Lula pode esperar para ver o que o Supremo Tribunal Federal (STF) vai dizer a respeito. Atual presidente da Corte, a ministra Rosa Weber é a relatora da ação que questiona a constitucionalidade das emendas por causa da sua falta de transparência.
Uma decisão contrária do STF certamente ajudaria o novo presidente na negociação com o Congresso.
A mobilização das ruas
Também é preciso aguardar para ver qual será o efeito de uma contestação do resultado da eleição a médio prazo.
Em 2014, a denúncia de fraude de Aécio fez a mobilização contra Dilma ganhar corpo, junto com o escândalo da Lava Jato. Houve grandes protestos, e a presidente sofreu um impeachment no segundo ano do mandato.
Uma nova denúncia por parte de Bolsonaro poderia ter um efeito semelhante e mobilizar milhões de brasileiros que votaram a favor dele e contra o PT.
“Vai ser um começo difícil, com mobilizações sociais, porque isso vai ativar as bases do bolsonarismo, mas não todos os eleitores de Bolsonaro”, diz Biroli.
A cientista política avalia que essa mobilização pode perder força depois que Lula assumir.
“Não acredito que metade do país vai ficar conflagrada ou que vamos ter uma repetição de 2014, porque estamos em um país diferente, em um contexto diferente. Antes, havia uma expectativa de novidade, e, agora, estamos diante de um movimento radicalizado à direita.”

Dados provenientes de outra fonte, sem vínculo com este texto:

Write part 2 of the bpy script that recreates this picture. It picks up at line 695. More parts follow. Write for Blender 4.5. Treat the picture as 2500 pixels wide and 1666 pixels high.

Mas o antipetismo e o bolsonarismo que embalaram Bolsonaro nesta eleição não devem desaparecer com a vitória de Lula e podem fazer com que ele recue em algumas pautas, especialmente na arena mais sensível dos costumes e da moral.
Outro ponto de atenção vai ser a corrupção. “É o grande fator que mobilizou as pessoas contra o PT e o principal motivo apontado agora para não votarem no Lula”, diz Medeiros.
A corrupção fez uma grande sombra sobre Lula durante toda a campanha e deve agora, depois que ele foi eleito, continuar a ser um ponto de tensão em seu terceiro mandato.